Creating Great Pull Requests

Creating Great Pull Requests

. 3 min read

We've posted about best practices for git, but let's focus on creating Pull Requests that are easy to understand and review.

Following these recommendations will accelerate the process of getting your PR approved and merged - and your reviewers will love you for it! You'll also find it easier to understand changes over time as you walk through git history.

1. Keep it Small

Minimize the size and scope of the Pull Request. The smaller it is, the easier it is to review and get it approved and merged. Generally, each story or ticket in your project management system should have a single PR - so keeping the size of your PRs small is tightly coupled with writing good stories.

2. Review Your Own Pull Request

Review your own PR before you tag any other reviewers! This ensures that you'll always see the PR from a reviewer's perspective. I frequently catch issues that I wouldn't otherwise notice if I just put up a PR without reviewing it first.

3. Use a Pull Request Template

An awesome commit message contains these elements:

  • A concise description of what's being changed and why.
  • A link to the relevant ticket(s) on Trello, Jira, Pivotal Tracker, etc. Use full URLs rather than issue numbers.
  • Gotchas! Any important notes that reviewers should pay attention to.
  • Frontend pull requests should include screenshots and/or animated GIFs demonstrating new behaviors. We like GIPHY Capture.

Creating a Pull Request template on GitHub, Bitbucket, and GitLab is easy.

# DESCRIPTION
Briefly describe what is being changed, and why.

# LINKS
[Jira Ticket](https://jira.atlassian.com/...)
[Design Document](https://docs.google.com/...)

# DATA MIGRATIONS
Describe any schema changes or data migrations.

# GOTCHAS
What should reviewers keep an eye out for?

# SCREENSHOTS & ANIMATIONS

4. Minimize the Number of Commits!

Once development is complete and you're ready for your code to be reviewed, Pull Requests should generally be squashed into a single commit.

If there's a lot going on, we occasionally divide a PR into a few commits when it organizes changes into discrete collections that are easier for reviewers to work through.

What we really avoid is "train of thought" commits that represent the natural progress of development.

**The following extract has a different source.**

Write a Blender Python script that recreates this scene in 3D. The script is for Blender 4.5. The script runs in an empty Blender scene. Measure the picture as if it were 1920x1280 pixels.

5. Adhere to Linting / Style Guide

All code committed should adhere to the style guide and linting rules that have been configured for the repository. We commit our linting configuration (.eslintrc.yml , .prettierrc, .rubocop.yml, etc) to our repositories so that everyone is using the same rules.

6. No Stylistic / Linting Changes Should Exist Alongside Functional Changes

As a reviewer, it's cognitively expensive to review a PR that contains both stylistic AND functional changes. Don't do it!

When code style or linting rules change, use a single PR to make those changes. It should not contain ANY functional changes.

Any PR that contains functional changes should not contain any purely stylistic changes.

7. Include Test Coverage

Any pull request that adds or changes functionality must include test coverage which ensures that the changes behave as expected. Test coverage should only ever increase!